Charter School AccountabilityRoughly 40 percent of the charter schools in New Mexico are designed to serve students who are not successful in traditional school.  The overwhelming majority of these schools receive Fs on their school report cards.   This year we have joined with the New Mexico Coalition for Charter Schools to address this problem –either through regulation or new legislation that will be proposed in January 2017. We have been meeting regularly with the Public Education Department to solve this problem and we are hopeful that we can come to a consensus to go forward.

It is a tricky problem that has real impact for the Leadership High Schools. We cannot afford for them to be labeled as failures when they do so much good for so many young people and our community.  Our job over the next few months will be to educate the community about this problem as we did in the recent letter to the editor of the Albuquerque Journal:

THE CHALLENGE OF CHARTER SCHOOLS: Accountability should be calibrated to the students a school serves

By: Tony Monfiletto

On Jan. 29, the Albuquerque Journal published an editorial titled: “LFC didn’t do homework on charter school report.”

It was critical of the Legislative Finance Committee’s study of charter schools because it “leaves out a lot of data.” The Journal editorial board suggested that it’s inappropriate to evaluate all schools in the same way.

Specifically, the state should not generalize about charters because some schools “cater to students who plan to go into the construction trades, who do not thrive in a traditional classroom, who are at risk of dropping out.”

Yet, in the editorial published on July 24, the editorial board did just that when it criticized ACE and Health Leadership High School for receiving an F on their recent school report cards.

The call for accountability made no accommodations for the fact that these schools are focused on working with young people who have dropped out or are off-track to graduation. Our state needs an accountability system that recognizes their missions.

ACE and Health Leadership effectively serve the students that other schools cannot, yet they receive an F for doing so.

For example, in the 2014-15 school year, ACE Leadership High School graduated about 20 percent of the total students enrolled at the school (71 of 350).

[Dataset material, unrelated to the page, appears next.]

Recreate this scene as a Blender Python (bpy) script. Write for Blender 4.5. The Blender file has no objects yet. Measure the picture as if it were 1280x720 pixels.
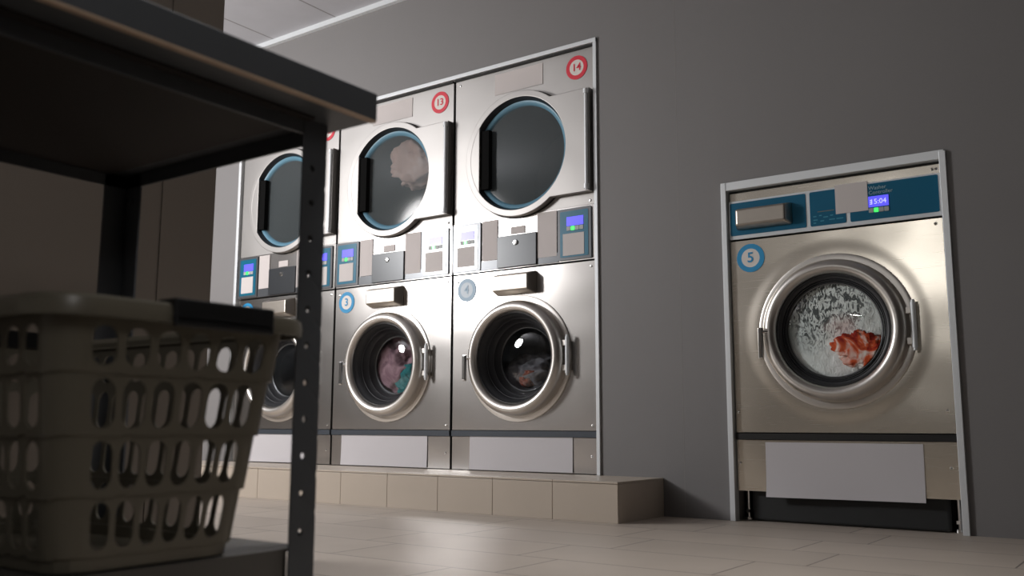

The school is terrifically productive when you consider that a “high-performing” comprehensive high school also graduates about 20 percent of its students (400 out of 2,000).

Health Leadership will have similar success this year with its first graduating class.

ACE and Health Leadership effectively serve the students that other schools cannot, yet they receive an F for doing so.

We need accountability for charter schools; however, that accountability should be calibrated to the school’s missions and the students they serve.

Nearly all of the students who go to ACE and Health Leadership are former dropouts or transfers from other schools. They arrive behind in credits and they don’t perform well on standardized tests. Focusing primarily on whether they are proficient on the PARCC exam or graduate in four years is an inappropriate measure of their success.

The critique provided by the Journal in January 2016 still holds. We need accountability for charter schools; however, that accountability should be calibrated to the school’s missions and the students they serve.